Will
Executive Management Trainee
Retail Banking - Bermuda
I wake up early because I have got a team to run and need to check my figures for the previous day. Plus, I am not built for Bermudian weather, so I don't melt on the way to work if I get in early. Shall we say I winter well?
I usually tidy up my emails, battle my way through the archaic information systems and decide how I am going to approach the day. I decide what conversations I am going to have with individuals and generally energise myself so that when the team get in, I am absolutely bouncing. I hit the dancefloor hard first thing and make sure that I am visible to the specialists in the head office. I am running a team of 12 Senior Banking Specialists and Investment Specialists concentrating on the newish HSBC Advance proposition. I quite often take a quick jaunt over to another branch that is walking distance away, so that they know I am always on the prowl. I feel that if I have managed to have some face to face time with half of my team at least, then it has been a decent day.

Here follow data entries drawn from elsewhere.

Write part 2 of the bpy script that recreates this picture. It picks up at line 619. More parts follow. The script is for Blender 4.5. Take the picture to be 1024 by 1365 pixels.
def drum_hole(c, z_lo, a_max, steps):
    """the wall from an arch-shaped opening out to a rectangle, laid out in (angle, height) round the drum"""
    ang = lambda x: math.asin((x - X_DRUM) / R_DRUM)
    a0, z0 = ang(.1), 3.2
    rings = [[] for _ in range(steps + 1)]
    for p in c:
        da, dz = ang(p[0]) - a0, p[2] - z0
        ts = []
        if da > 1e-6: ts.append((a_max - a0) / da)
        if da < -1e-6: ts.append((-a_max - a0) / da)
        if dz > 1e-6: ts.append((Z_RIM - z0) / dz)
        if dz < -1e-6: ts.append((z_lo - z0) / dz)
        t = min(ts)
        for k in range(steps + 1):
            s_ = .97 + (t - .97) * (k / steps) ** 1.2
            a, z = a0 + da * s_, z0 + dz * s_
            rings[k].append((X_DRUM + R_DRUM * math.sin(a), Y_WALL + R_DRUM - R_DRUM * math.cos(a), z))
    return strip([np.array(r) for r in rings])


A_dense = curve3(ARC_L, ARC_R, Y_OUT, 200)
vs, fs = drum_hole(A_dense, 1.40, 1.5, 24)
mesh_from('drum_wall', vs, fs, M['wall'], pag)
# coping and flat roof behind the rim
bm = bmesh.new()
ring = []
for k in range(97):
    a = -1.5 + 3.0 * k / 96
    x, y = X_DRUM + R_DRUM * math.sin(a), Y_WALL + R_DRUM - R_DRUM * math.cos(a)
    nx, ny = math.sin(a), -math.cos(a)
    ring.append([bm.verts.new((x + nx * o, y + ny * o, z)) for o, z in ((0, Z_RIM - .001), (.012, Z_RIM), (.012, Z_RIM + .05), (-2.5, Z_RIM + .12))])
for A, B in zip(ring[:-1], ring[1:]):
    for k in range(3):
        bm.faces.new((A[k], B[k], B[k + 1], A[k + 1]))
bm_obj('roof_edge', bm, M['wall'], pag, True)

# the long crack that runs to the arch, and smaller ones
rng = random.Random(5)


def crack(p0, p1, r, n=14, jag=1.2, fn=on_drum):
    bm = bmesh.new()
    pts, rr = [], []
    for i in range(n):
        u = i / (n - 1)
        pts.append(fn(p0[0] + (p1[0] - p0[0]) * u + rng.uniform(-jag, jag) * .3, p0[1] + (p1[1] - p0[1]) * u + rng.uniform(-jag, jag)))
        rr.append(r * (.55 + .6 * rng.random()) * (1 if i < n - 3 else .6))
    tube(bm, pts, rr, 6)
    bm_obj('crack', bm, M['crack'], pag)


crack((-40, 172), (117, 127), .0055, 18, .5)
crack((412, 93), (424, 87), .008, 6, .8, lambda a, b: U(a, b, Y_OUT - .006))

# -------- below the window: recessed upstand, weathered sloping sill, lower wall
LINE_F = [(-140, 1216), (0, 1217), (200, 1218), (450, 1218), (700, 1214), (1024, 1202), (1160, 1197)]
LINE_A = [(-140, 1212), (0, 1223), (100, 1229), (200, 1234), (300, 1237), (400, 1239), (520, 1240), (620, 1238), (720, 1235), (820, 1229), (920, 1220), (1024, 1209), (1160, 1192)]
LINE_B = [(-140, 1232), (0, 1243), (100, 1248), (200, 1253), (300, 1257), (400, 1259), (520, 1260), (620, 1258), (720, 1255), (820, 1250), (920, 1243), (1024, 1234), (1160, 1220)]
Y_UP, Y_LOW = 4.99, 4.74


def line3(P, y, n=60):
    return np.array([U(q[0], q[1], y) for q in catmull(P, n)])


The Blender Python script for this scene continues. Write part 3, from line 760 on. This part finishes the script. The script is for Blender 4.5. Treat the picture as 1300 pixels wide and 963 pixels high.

After making my significant presence felt, I usually have certain bits and pieces to tidy up. This includes writing blogs for the graduate team in London and pulling together reports on Mondays. Tuesdays is packed out with meetings.
Wednesday I create my own weekly email to minimise the volume of important communications that go out to the team. Thursday I do my diary reviews and plan of action for Friday to drive diary activity so that we hit the next week hard. This is all conducted on a conference call. Friday is all about tidying up the week and preparing for Monday morning's report run. My predecessor (another UK graduate) put a lot of these processes in and I am very fortunate to have taken it on after he had done a lot of work. However, there are still ongoing back office issues that have to be addressed and this is where I am working my socks off at the moment. It can be quite a fractious environment because Bermuda is so small and people bring their issues to work a little too often. But because that is the nature of the beast, I have had to be charm personified to get as many of the stakeholders on side as possible. Key skills I learnt during my time in the Group HQ and my time working in the political world.
The team I picked up were fairly demoralised from the state of the economy out here (their recession has only just hit rock bottom in Bermuda) and also the amount of changes that have had to be made to react to the economic decline. I have spent a lot of time engaging with the team and trying to get them to open up about their bug bears at work. I kept a master list and then started ticking them off one after another. That has given me some credibility in that they can see that I am trying my hardest to make their life a little better. Their part of the bargain is to pack out the diaries and get themselves in front of customers. They know this because I make it patently clear.
If I didn't keep my to do list with me at all times I would forget half the stuff I have to do. Luckily it is always by my side and I have managed to be thorough with everything that I have undertaken so far.
The day usually finishes with me taking a tour of the dance floor again and having a word with everyone about how the day has gone and also about what they expect to happen tomorrow. Looking forward is always important in retail as you are only as good as your last quarter in such a fast paced environment. One of my old bosses used to say that working in retail was the coalface of the business. It's so true in terms of the graft that you have to put in to get the results - after all retail is detail - I just wish that my job was as straightforward as smacking a bit of rock with a pickaxe.